To do: Output the full listing below exactly, without the pictures.

Data provided:
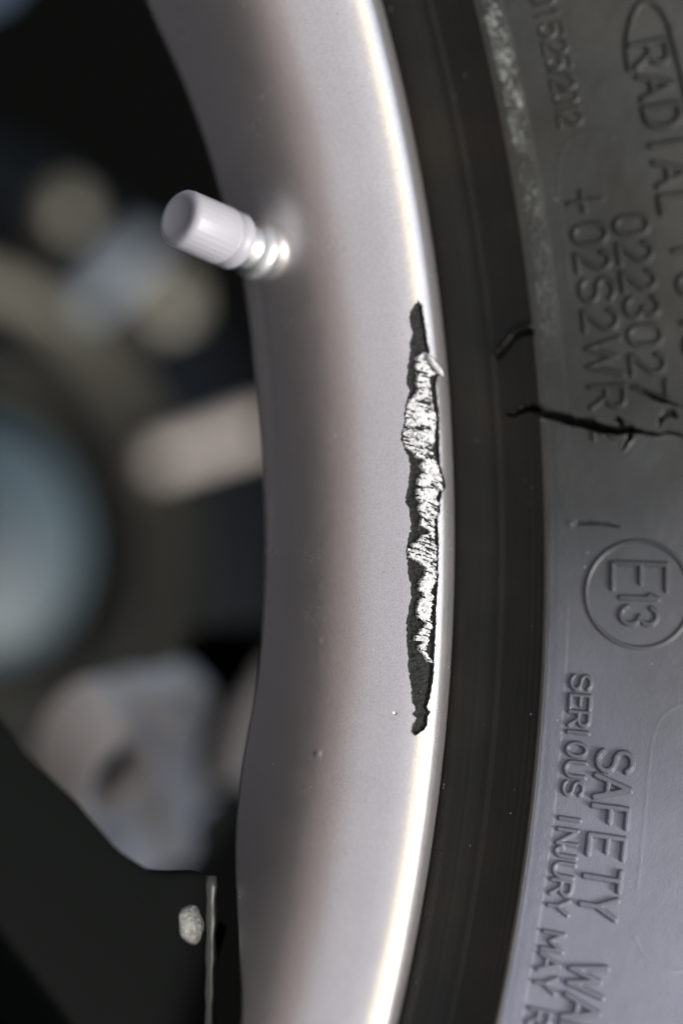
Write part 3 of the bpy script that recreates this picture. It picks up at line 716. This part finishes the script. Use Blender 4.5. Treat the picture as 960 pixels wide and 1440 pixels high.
# raised flange along the lower side, the two lugs and the dark slot between them
prism('flange', smooth_outline(pr([(27.5, 219.5), (34.6, 220.2), (51.5, 236.5), (53, 243.5), (47.5, 246.5), (43.5, 239.5)], -.008), 2), -.016, -.003, .0036, M_CAST, cal, seg=4, angle=30)
prism('lug', smooth_outline(pr([(9.5, 259.5), (25.5, 258), (29.5, 266), (26, 283), (7, 280)], -.008), 2), -.012, -.003, .004, M_CAST, cal, seg=4, angle=30)
prism('web', smooth_outline(pr([(13, 240), (22, 236), (36, 247), (44, 252), (39, 256), (33, 251), (22, 246)], -.008), 2), -.014, -.003, .004, M_CAST, cal, seg=4, angle=30)
lathe('lug_ring', [(.0052, .010), (.0054, -.004), (.0066, -.0062), (.0084, -.0058), (.0096, -.002), (.0100, .010)], 48, M_CAST, cal, loc=(.0008, -.012, -.0015))
lathe('lug_bore', [(0, .001), (.0053, .001), (.0053, .006)], 40, M_IRON, cal, loc=(.0008, -.012, -.0015))
prism('slot_shade_block', pr([(10, 243), (36, 243), (37, 264), (8, 264)], .006), .007, .013, .0005, M_BLACK, cal)  # black block added so the slot reads as deep shade

red = prism('bumper_end', smooth_outline([(-.02, -.02), (.05, -.02), (.05, .03), (-.02, .03)], 2), 0, .03, .004, M_RED, None, (.080, .165, .258))
tag(red, 'dark red painted bodywork end in the lower corner beyond the black spoke', 'bodywork')
pale = prism('strut_cover', smooth_outline([(-.03, -.02), (.012, -.03), (.010, .02), (-.03, .03)], 2), 0, .03, .004, M_PALE, None, (-.127, .145, .224))
tag(pale, 'pale blue grey blurred cover in the upper corner of the wheel arch', 'cover')

def slab(name, pts):
    bm = bmesh.new(); x0, x1 = -.32, .32
    a = [bm.verts.new((x0, y, z)) for y, z in pts]; c = [bm.verts.new((x1, y, z)) for y, z in pts]
    k = len(a)
    for i in range(k): bm.faces.new((a[i], a[(i + 1) % k], c[(i + 1) % k], c[i]))
    bm.faces.new(a[::-1]); bm.faces.new(c)
    bmesh.ops.recalc_face_normals(bm, faces=bm.faces)
    me = bpy.data.meshes.new(name); bm.to_mesh(me); bm.free()
    return link(name, me, M_BLACK, None, smooth=False)
tag(slab('fender_blocker', [(-.15, .335), (-.15, .375), (.015, .375), (.015, .362), (-.13, .362)]), 'unseen black fender lip shaped to block sky light over the tyre', 'fender')  # out of view; its depth is cut to shape the sky light
tag(slab('wheel_arch', [(.36, .95), (.375, .95), (.375, -.29), (.36, -.29)]), 'black unlit wheel arch lining behind the wheel', 'wheel arch')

Solved exercise:
Write part 3 of the bpy script that recreates this picture. It picks up at line 716. This part finishes the script. Use Blender 4.5. Treat the picture as 960 pixels wide and 1440 pixels high.
# raised flange along the lower side, the two lugs and the dark slot between them
prism('flange', smooth_outline(pr([(27.5, 219.5), (34.6, 220.2), (51.5, 236.5), (53, 243.5), (47.5, 246.5), (43.5, 239.5)], -.008), 2), -.016, -.003, .0036, M_CAST, cal, seg=4, angle=30)
prism('lug', smooth_outline(pr([(9.5, 259.5), (25.5, 258), (29.5, 266), (26, 283), (7, 280)], -.008), 2), -.012, -.003, .004, M_CAST, cal, seg=4, angle=30)
prism('web', smooth_outline(pr([(13, 240), (22, 236), (36, 247), (44, 252), (39, 256), (33, 251), (22, 246)], -.008), 2), -.014, -.003, .004, M_CAST, cal, seg=4, angle=30)
lathe('lug_ring', [(.0052, .010), (.0054, -.004), (.0066, -.0062), (.0084, -.0058), (.0096, -.002), (.0100, .010)], 48, M_CAST, cal, loc=(.0008, -.012, -.0015))
lathe('lug_bore', [(0, .001), (.0053, .001), (.0053, .006)], 40, M_IRON, cal, loc=(.0008, -.012, -.0015))
prism('slot_shade_block', pr([(10, 243), (36, 243), (37, 264), (8, 264)], .006), .007, .013, .0005, M_BLACK, cal)  # black block added so the slot reads as deep shade

red = prism('bumper_end', smooth_outline([(-.02, -.02), (.05, -.02), (.05, .03), (-.02, .03)], 2), 0, .03, .004, M_RED, None, (.080, .165, .258))
tag(red, 'dark red painted bodywork end in the lower corner beyond the black spoke', 'bodywork')
pale = prism('strut_cover', smooth_outline([(-.03, -.02), (.012, -.03), (.010, .02), (-.03, .03)], 2), 0, .03, .004, M_PALE, None, (-.127, .145, .224))
tag(pale, 'pale blue grey blurred cover in the upper corner of the wheel arch', 'cover')

def slab(name, pts):
    bm = bmesh.new(); x0, x1 = -.32, .32
    a = [bm.verts.new((x0, y, z)) for y, z in pts]; c = [bm.verts.new((x1, y, z)) for y, z in pts]
    k = len(a)
    for i in range(k): bm.faces.new((a[i], a[(i + 1) % k], c[(i + 1) % k], c[i]))
    bm.faces.new(a[::-1]); bm.faces.new(c)
    bmesh.ops.recalc_face_normals(bm, faces=bm.faces)
    me = bpy.data.meshes.new(name); bm.to_mesh(me); bm.free()
    return link(name, me, M_BLACK, None, smooth=False)
tag(slab('fender_blocker', [(-.15, .335), (-.15, .375), (.015, .375), (.015, .362), (-.13, .362)]), 'unseen black fender lip shaped to block sky light over the tyre', 'fender')  # out of view; its depth is cut to shape the sky light
tag(slab('wheel_arch', [(.36, .95), (.375, .95), (.375, -.29), (.36, -.29)]), 'black unlit wheel arch lining behind the wheel', 'wheel arch')